_Aim_: Give every line again exactly as it appears, please, but not the pictures.

_Given information_:
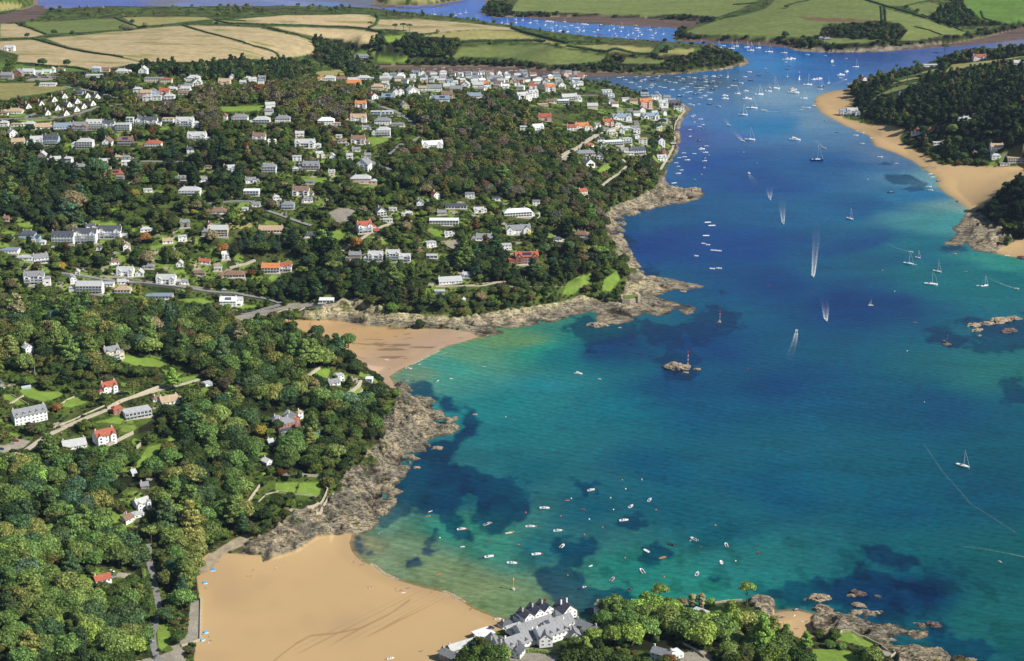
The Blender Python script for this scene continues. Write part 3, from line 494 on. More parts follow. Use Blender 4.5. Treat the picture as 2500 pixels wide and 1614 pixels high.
# paler brighter water over sand near gently shelving beaches
darkw = lin(24, 66, 100)
wm = wm * (.45 + .5 * fbm(X / 50, Y / 70, 3))[:, None] * 1.15
wat = wat * (1 - wm * .9) + np.minimum(darkw, wat) * wm * .9
wat = wat * (1 - speck) + wat * .5 * speck
foamline = (np.abs(-D0 - 1.0 - 1.2 * n1) < .8) & (((px > 905) & (px < 975) & (py > 1375) & (py < 1422)) | ((px > 1080) & (px < 1135) & (py > 1440) & (py < 1470)) | ((px > 985) & (px < 1100) & (py > 855) & (py < 890)))
wat = np.where(foamline[:, None], lin(225, 215, 195), wat)
cloudy = (.93 + .14 * fbm(X / 160, Y / 60, 3))[:, None]
shore = (1 - sm(0, 5, -D0))[:, None] * sm(-14, 0, sand)[:, None] * .7
wat = wat * (1 - shore) + lin(160, 140, 100) * shore
m, nt, b = new_mat('sea_water'); M_SEA = m
at = N(nt, 'ShaderNodeAttribute', attribute_name='tint')
geo = N(nt, 'ShaderNodeNewGeometry'); mp = N(nt, 'ShaderNodeMapping'); mp.inputs['Scale'].default_value = (.45, 1.0, 1); mp.inputs['Rotation'].default_value = (0, 0, R(12))
nt.links.new(geo.outputs['Position'], mp.inputs['Vector'])
w1 = N(nt, 'ShaderNodeTexNoise', Scale=.34, Detail=6.0, Roughness=.62, Distortion=.3); nt.links.new(mp.outputs[0], w1.inputs['Vector'])
w2 = N(nt, 'ShaderNodeTexNoise', Scale=.035, Detail=3.0, Roughness=.5, Distortion=1.0); nt.links.new(mp.outputs[0], w2.inputs['Vector'])
rp = N(nt, 'ShaderNodeMapRange'); rp.inputs['From Min'].default_value = .3; rp.inputs['From Max'].default_value = .7; rp.inputs['To Min'].default_value = .7; rp.inputs['To Max'].default_value = 1.32
nt.links.new(w1.outputs['Fac'], rp.inputs[0])
rp2 = N(nt, 'ShaderNodeMapRange'); rp2.inputs['From Min'].default_value = .3; rp2.inputs['From Max'].default_value = .7; rp2.inputs['To Min'].default_value = .88; rp2.inputs['To Max'].default_value = 1.12
nt.links.new(w2.outputs['Fac'], rp2.inputs[0])
mw_ = N(nt, 'ShaderNodeMapping'); mw_.inputs['Rotation'].default_value = (0, 0, R(-62)); nt.links.new(geo.outputs['Position'], mw_.inputs['Vector'])
w3 = N(nt, 'ShaderNodeTexWave', Scale=.035, Distortion=7.0, Detail=3.0); w3.inputs['Detail Scale'].default_value = .35; nt.links.new(mw_.outputs[0], w3.inputs['Vector'])
rp3 = N(nt, 'ShaderNodeMapRange'); rp3.inputs['To Min'].default_value = .93; rp3.inputs['To Max'].default_value = 1.06; nt.links.new(w3.outputs['Fac'], rp3.inputs[0])
m0 = N(nt, 'ShaderNodeMath', operation='MULTIPLY'); nt.links.new(rp.outputs[0], m0.inputs[0]); nt.links.new(rp3.outputs[0], m0.inputs[1])
mm = N(nt, 'ShaderNodeMath', operation='MULTIPLY'); nt.links.new(m0.outputs[0], mm.inputs[0]); nt.links.new(rp2.outputs[0], mm.inputs[1])
vm = N(nt, 'ShaderNodeVectorMath', operation='SCALE'); nt.links.new(at.outputs['Color'], vm.inputs[0]); nt.links.new(mm.outputs[0], vm.inputs['Scale'])
nt.links.new(vm.outputs[0], b.inputs['Base Color']); b.inputs['Roughness'].default_value = .22; b.inputs['IOR'].default_value = 1.33; b.inputs['Specular IOR Level'].default_value = .13
bp = N(nt, 'ShaderNodeBump', Distance=.35); bp.inputs['Strength'].default_value = .55; nt.links.new(w1.outputs['Fac'], bp.inputs['Height'])
bp2 = N(nt, 'ShaderNodeBump', Distance=1.2); bp2.inputs['Strength'].default_value = .3; nt.links.new(w2.outputs['Fac'], bp2.inputs['Height']); nt.links.new(bp.outputs[0], bp2.inputs['Normal'])
nt.links.new(bp2.outputs[0], b.inputs['Normal'])
c_ = np.stack([np.interp(py, [0, 200, 500, 1300], v) for v in ([.04, .036, .024, .012], [.075, .065, .042, .027], [.12, .1, .065, .038])], 1)
wat = np.maximum(wat - c_ * 1.15, wat * np.array([.1, .4, .45])); wat *= np.stack([np.ones_like(py), np.interp(py, [0, 300, 600, 1300], [1.15, 1.17, 1.14, .95]), np.interp(py, [0, 300, 600, 1300], [1.2, 1.17, 1.16, 0.97])], 1); wat /= np.interp(py, [0, 500, 1300], [1.2, 1.3, 1.38])[:, None]
WATER_K = 1.0
sea = link('sea', grid_mesh('sea', (GD < 8) & ~((GMUD > 3)), np.zeros_like(GZ) - curv, wat * WATER_K), M_SEA)
structure(sea)

# ------------------------------------------------------------------ camera, sun and sky
cam = bpy.data.objects.new('camera', bpy.data.cameras.new('camera')); COL.objects.link(cam); SC.camera = cam
cam.data.sensor_width = 36; cam.data.lens = F / 2500 * 36; cam.data.clip_end = 90000; cam.data.clip_start = 1
cam.location = (0, 0, H); cam.rotation_euler = (R(90) - PITCH, 0, 0)
HAZE_D = 1.4e-5
SUN_EL, SUN_AZ = 42.0, 110.0        # azimuth clockwise from the viewing direction
sd = Vector((math.sin(R(SUN_AZ)) * math.cos(R(SUN_EL)), math.cos(R(SUN_AZ)) * math.cos(R(SUN_EL)), math.sin(R(SUN_EL))))
sun = bpy.data.objects.new('sun', bpy.data.lights.new('sun', 'SUN')); COL.objects.link(sun)
sun.data.energy = 5.0; sun.data.angle = R(.5); sun.data.color = (1, .95, .86)
sun.rotation_euler = sd.to_track_quat('Z', 'Y').to_euler(); sun.location = (900, 1800, 700)
w = bpy.data.worlds.new('World'); SC.world = w; w.use_nodes = True
nt = w.node_tree; bg = nt.nodes['Background']; sky = nt.nodes.new('ShaderNodeTexSky'); sky.sky_type = 'NISHITA'; sky.sun_disc = False
sky.sun_elevation = R(SUN_EL); sky.sun_rotation = R(SUN_AZ); sky.air_density = 1.2; sky.dust_density = .4; sky.ozone_density = 1.5
nt.links.new(sky.outputs[0], bg.inputs[0]); bg.inputs[1].default_value = .062
SC.view_settings.view_transform = 'Standard'; SC.view_settings.look = 'None'; SC.view_settings.exposure = 0.4
SC.cycles.max_bounces = 5; SC.cycles.diffuse_bounces = 2; SC.cycles.use_denoising = True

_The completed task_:
The Blender Python script for this scene continues. Write part 3, from line 494 on. More parts follow. Use Blender 4.5. Treat the picture as 2500 pixels wide and 1614 pixels high.
# paler brighter water over sand near gently shelving beaches
darkw = lin(24, 66, 100)
wm = wm * (.45 + .5 * fbm(X / 50, Y / 70, 3))[:, None] * 1.15
wat = wat * (1 - wm * .9) + np.minimum(darkw, wat) * wm * .9
wat = wat * (1 - speck) + wat * .5 * speck
foamline = (np.abs(-D0 - 1.0 - 1.2 * n1) < .8) & (((px > 905) & (px < 975) & (py > 1375) & (py < 1422)) | ((px > 1080) & (px < 1135) & (py > 1440) & (py < 1470)) | ((px > 985) & (px < 1100) & (py > 855) & (py < 890)))
wat = np.where(foamline[:, None], lin(225, 215, 195), wat)
cloudy = (.93 + .14 * fbm(X / 160, Y / 60, 3))[:, None]
shore = (1 - sm(0, 5, -D0))[:, None] * sm(-14, 0, sand)[:, None] * .7
wat = wat * (1 - shore) + lin(160, 140, 100) * shore
m, nt, b = new_mat('sea_water'); M_SEA = m
at = N(nt, 'ShaderNodeAttribute', attribute_name='tint')
geo = N(nt, 'ShaderNodeNewGeometry'); mp = N(nt, 'ShaderNodeMapping'); mp.inputs['Scale'].default_value = (.45, 1.0, 1); mp.inputs['Rotation'].default_value = (0, 0, R(12))
nt.links.new(geo.outputs['Position'], mp.inputs['Vector'])
w1 = N(nt, 'ShaderNodeTexNoise', Scale=.34, Detail=6.0, Roughness=.62, Distortion=.3); nt.links.new(mp.outputs[0], w1.inputs['Vector'])
w2 = N(nt, 'ShaderNodeTexNoise', Scale=.035, Detail=3.0, Roughness=.5, Distortion=1.0); nt.links.new(mp.outputs[0], w2.inputs['Vector'])
rp = N(nt, 'ShaderNodeMapRange'); rp.inputs['From Min'].default_value = .3; rp.inputs['From Max'].default_value = .7; rp.inputs['To Min'].default_value = .7; rp.inputs['To Max'].default_value = 1.32
nt.links.new(w1.outputs['Fac'], rp.inputs[0])
rp2 = N(nt, 'ShaderNodeMapRange'); rp2.inputs['From Min'].default_value = .3; rp2.inputs['From Max'].default_value = .7; rp2.inputs['To Min'].default_value = .88; rp2.inputs['To Max'].default_value = 1.12
nt.links.new(w2.outputs['Fac'], rp2.inputs[0])
mw_ = N(nt, 'ShaderNodeMapping'); mw_.inputs['Rotation'].default_value = (0, 0, R(-62)); nt.links.new(geo.outputs['Position'], mw_.inputs['Vector'])
w3 = N(nt, 'ShaderNodeTexWave', Scale=.035, Distortion=7.0, Detail=3.0); w3.inputs['Detail Scale'].default_value = .35; nt.links.new(mw_.outputs[0], w3.inputs['Vector'])
rp3 = N(nt, 'ShaderNodeMapRange'); rp3.inputs['To Min'].default_value = .93; rp3.inputs['To Max'].default_value = 1.06; nt.links.new(w3.outputs['Fac'], rp3.inputs[0])
m0 = N(nt, 'ShaderNodeMath', operation='MULTIPLY'); nt.links.new(rp.outputs[0], m0.inputs[0]); nt.links.new(rp3.outputs[0], m0.inputs[1])
mm = N(nt, 'ShaderNodeMath', operation='MULTIPLY'); nt.links.new(m0.outputs[0], mm.inputs[0]); nt.links.new(rp2.outputs[0], mm.inputs[1])
vm = N(nt, 'ShaderNodeVectorMath', operation='SCALE'); nt.links.new(at.outputs['Color'], vm.inputs[0]); nt.links.new(mm.outputs[0], vm.inputs['Scale'])
nt.links.new(vm.outputs[0], b.inputs['Base Color']); b.inputs['Roughness'].default_value = .22; b.inputs['IOR'].default_value = 1.33; b.inputs['Specular IOR Level'].default_value = .13
bp = N(nt, 'ShaderNodeBump', Distance=.35); bp.inputs['Strength'].default_value = .55; nt.links.new(w1.outputs['Fac'], bp.inputs['Height'])
bp2 = N(nt, 'ShaderNodeBump', Distance=1.2); bp2.inputs['Strength'].default_value = .3; nt.links.new(w2.outputs['Fac'], bp2.inputs['Height']); nt.links.new(bp.outputs[0], bp2.inputs['Normal'])
nt.links.new(bp2.outputs[0], b.inputs['Normal'])
c_ = np.stack([np.interp(py, [0, 200, 500, 1300], v) for v in ([.04, .036, .024, .012], [.075, .065, .042, .027], [.12, .1, .065, .038])], 1)
wat = np.maximum(wat - c_ * 1.15, wat * np.array([.1, .4, .45])); wat *= np.stack([np.ones_like(py), np.interp(py, [0, 300, 600, 1300], [1.15, 1.17, 1.14, .95]), np.interp(py, [0, 300, 600, 1300], [1.2, 1.17, 1.16, 0.97])], 1); wat /= np.interp(py, [0, 500, 1300], [1.2, 1.3, 1.38])[:, None]
WATER_K = 1.0
sea = link('sea', grid_mesh('sea', (GD < 8) & ~((GMUD > 3)), np.zeros_like(GZ) - curv, wat * WATER_K), M_SEA)
structure(sea)

# ------------------------------------------------------------------ camera, sun and sky
cam = bpy.data.objects.new('camera', bpy.data.cameras.new('camera')); COL.objects.link(cam); SC.camera = cam
cam.data.sensor_width = 36; cam.data.lens = F / 2500 * 36; cam.data.clip_end = 90000; cam.data.clip_start = 1
cam.location = (0, 0, H); cam.rotation_euler = (R(90) - PITCH, 0, 0)
HAZE_D = 1.4e-5
SUN_EL, SUN_AZ = 42.0, 110.0        # azimuth clockwise from the viewing direction
sd = Vector((math.sin(R(SUN_AZ)) * math.cos(R(SUN_EL)), math.cos(R(SUN_AZ)) * math.cos(R(SUN_EL)), math.sin(R(SUN_EL))))
sun = bpy.data.objects.new('sun', bpy.data.lights.new('sun', 'SUN')); COL.objects.link(sun)
sun.data.energy = 5.0; sun.data.angle = R(.5); sun.data.color = (1, .95, .86)
sun.rotation_euler = sd.to_track_quat('Z', 'Y').to_euler(); sun.location = (900, 1800, 700)
w = bpy.data.worlds.new('World'); SC.world = w; w.use_nodes = True
nt = w.node_tree; bg = nt.nodes['Background']; sky = nt.nodes.new('ShaderNodeTexSky'); sky.sky_type = 'NISHITA'; sky.sun_disc = False
sky.sun_elevation = R(SUN_EL); sky.sun_rotation = R(SUN_AZ); sky.air_density = 1.2; sky.dust_density = .4; sky.ozone_density = 1.5
nt.links.new(sky.outputs[0], bg.inputs[0]); bg.inputs[1].default_value = .062
SC.view_settings.view_transform = 'Standard'; SC.view_settings.look = 'None'; SC.view_settings.exposure = 0.4
SC.cycles.max_bounces = 5; SC.cycles.diffuse_bounces = 2; SC.cycles.use_denoising = True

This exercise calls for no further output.